In a wide-ranging press conference which took place at the Hyatt Regency yesterday, company executives confirmed that while the full impact of the asset tax is still unclear, ongoing discussions with authorities have been productive.
Asked about the impact that the asset tax could have on the company, Williams said, “One of the things we’ve been talking through ATTIC (Association of T&T Insurance Companies) to the Government is which assets are going to be considered for this asset tax and it appears as though they’re still working through how it’s going to unfold. So I guess the real impact would be better felt when those assets are quantified, and then we’ll know how it’s going to impact us.”
He said the company would try not to change around too many things for it to impact its clients, but the asset tax would affect the cost of doing business.
Regarding the goal to make private pensions tax-free and the impact on the company, Williams said this move may not affect PALIG “per se” but moreso the people who are receiving the pension.
“So if we have to pay you a pension of $10,000 a month, the current law says you need to take the tax deduction out of that and remit the difference to the client. Now, what is supposed to happen is that you take no tax, you just remit the entire pension to the client.
“So when we spoke to Inland Revenue, think about a week or two ago, and we asked if we should desist from deducting those taxes, and they said, no, not yet, we have not received the Cabinet note to enforce that. So for the company, nothing, for the client, 25 per cent more in your pocket,” Williams added.
Bruce Parker, PALIG’s president for global life insurance business further stated that this could encourage more people to get private pensions, knowing that their income someday would not be taxed. He said that this could also result in a sales boost long-term for the company.
These regulatory shifts come as PALIG continues to expand in one of its most important regions.
PALIG’s Daniel Costello, executive vice-president of international markets, shared details about the company’s financials.
Asked to give a general sense of the revenues and profits for the company in 2025 compared to the previous years he said, “We will grow in the total Caribbean revenues, which will approach US$140 million ... at the end of the day the profitability of the company has been strong.”
Looking beyond revenue and profit, the organisation’s asset base is expected to increase in line with premium growth, with forecasts indicating an eight to nine per cent rise.
Williams identified distribution growth as his top priority for 2026.

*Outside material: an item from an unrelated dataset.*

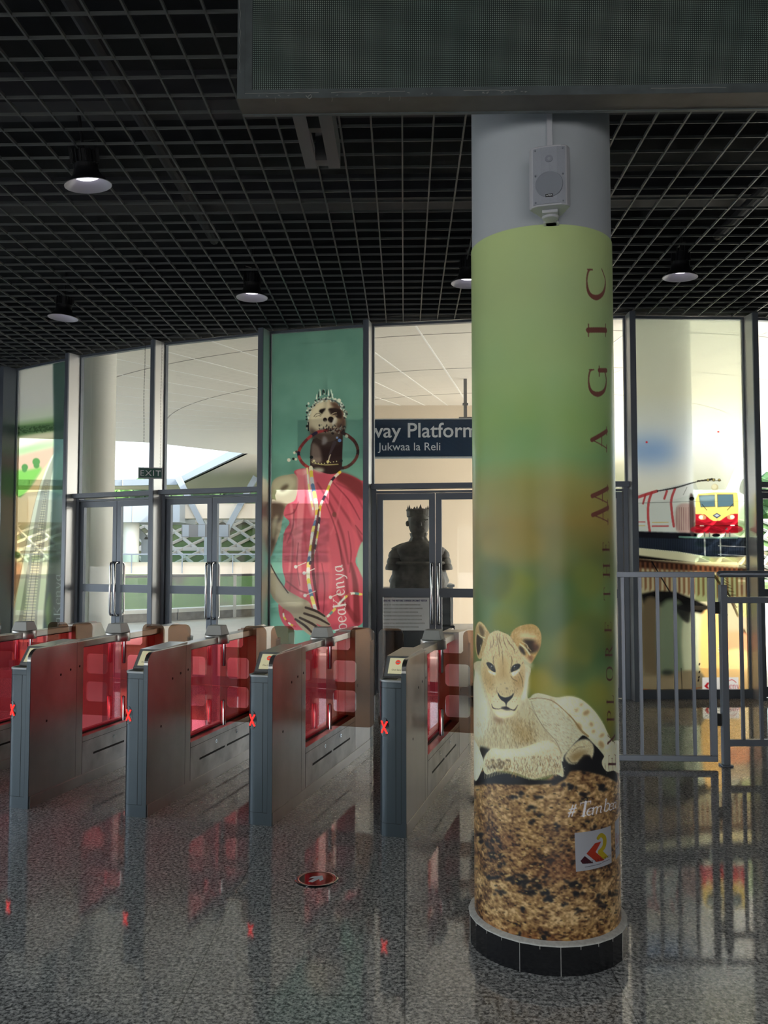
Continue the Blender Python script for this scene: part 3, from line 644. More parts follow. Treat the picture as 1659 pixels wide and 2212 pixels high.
d_ = MB(); d_.b2((DW0 + .056, .001, DZ0 + .036), (DW1 - .05, .006, DZ1 - .03)); obj('diode_panel', d_, M_DIODE, disp)
d_ = MB(); rr = random.Random(3)
for a, b in ((DW0 + .03, DW0 + .32), (-.2, .08), (.3, .52), (1.0, 1.3)):
    pts = []; x = a
    while x < b: pts.append((x, -.0035, DZ0 + .0195 + rr.uniform(-.0015, .0015))); x += .02
    d_.tube(pts, .0012, 5)
for _ in range(26):
    x = DW0 + .06 + rr.random() * 1.1; z = DZ0 + .009 + rr.random() * .006
    d_.tube([(x + rr.uniform(-.006, .006), -.003, z + rr.uniform(-.004, .004)) for q in range(4)], .0008, 4)
pts = [(DW0 + .006 + rr.uniform(0, .006), -.0030, DZ0 + .1 + .018 * q) for q in range(18)]; d_.tube(pts, .001, 5)
for x in (DW0 + .145, DW0 + .36, .02, .06): d_.tube([(x, -.003, DZ0 + .004), (x + .002, -.002, DZ0 - .006), (x + rr.uniform(-.004, .004), 0, DZ0 - .014)], .0007, 4)
d_.tube([(DW0 + .262, -.004, DZ0 + .008), (DW0 + .275, -.006, DZ0 - .006), (DW0 + .284, -.006, DZ0 + .002), (DW0 + .28, -.005, DZ0 + .012), (DW0 + .27, -.005, DZ0 + .004)], .0016, 5)
obj('peeling_sealant', d_, M_DUST, disp)['kind'] = 'stuff'
for xh, ylen, lab in ((-.31, .69, 'grey steel hanger bracket behind the display, left of the column'), (2.02, .42, 'grey steel hanger bracket behind the display, right of the column')):
    hg = MB(); y0 = 3.30 + .02 * 0
    for off in (-.055, .055):
        hg.b2((xh + off - .028, .14, 3.44), (xh + off + .028, .14 + ylen, 3.447)); hg.b2((xh + off + (.022 if off > 0 else -.028), .14, 3.447), (xh + off + (.028 if off > 0 else -.022), .14 + ylen, 3.55))
    hg.b2((xh - .055, .14 + ylen * .5, 3.46), (xh + .055, .14 + ylen * .5 + .04, 3.53))
    hg.b2((xh - .03, .14 + ylen - .07, 3.447), (xh + .03, .14 + ylen - .01, CEIL + .95)); hg.b2((xh - .03, .13, 3.447), (xh + .03, .19, 4.4))
    ho = obj('hanger_bracket', hg, M_HANGER); ho.location = (0, 3.150, 0); ho.rotation_euler = (0, 0, -GR); tag(ho, lab, 'bracket', 'hanger brackets of the display')

# ------------------------------------------------------------ high-bay lamps
def make_lamp(label):
    r_ = thing('pendant_lamp', label, 'lamp', (0, 0, 0), 0, 'round lamps under the black grid ceiling')
    m_ = MB(); m_.lathe([(.080, .066), (.098, .050), (.125, .022), (.152, 0), (.155, 0), (.155, .004), (.128, .028), (.100, .056), (.084, .072)], 40); obj('reflector', m_, M_REFL, r_, smooth=True)
    m_ = MB(); m_.lathe([(.1555, .0055), (.1285, .030), (.1005, .058), (.0895, .080), (.0795, .106), (.0795, .122)], 40); obj('reflector_back', m_, M_DARKM, r_, smooth=True)
    m_ = MB(); m_.lathe([(.082, .110), (.082, .135), (.070, .142), (.070, .225), (.05, .232), (.0, .232)], 28); 
    for k in range(16):
        a = 2 * math.pi * k / 16; m_.bar((.045 * math.cos(a), .045 * math.sin(a), .145), (.086 * math.cos(a), .086 * math.sin(a), .145), .006, .001)
        m_.box((.070 * math.cos(a), .070 * math.sin(a), .185), (.034, .006, .08), a)
    obj('heat_sink', m_, M_DARKM, r_)
    m_ = MB(); m_.lathe([(0, .050), (.05, .052), (.078, .058), (.080, .066), (0, .066)], 32); obj('light_disc', m_, M_LAMP, r_)
    m_ = MB(); m_.tube([(0, 0, .23), (0, 0, .52)], .012, 10); m_.bar((-.09, 0, .16), (-.09, 0, .30), .02, .005); m_.bar((.09, 0, .16), (.09, 0, .30), .02, .005); m_.bar((-.09, 0, .30), (.09, 0, .30), .02, .005); obj('bracket', m_, M_DARKM, r_)
    return r_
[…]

“We have excellent products, excellent advice, and excellent people,” he said. “Now it’s time to take that message to more communities.”
Technology upgrades represent another major pillar of the company’s strategy. PALIG is transitioning towards fully digital customer communications and is preparing to launch a paperless, electronic application system by mid-2026.
The system would simplify processes for both agents and customers and significantly reduce the company’s carbon footprint.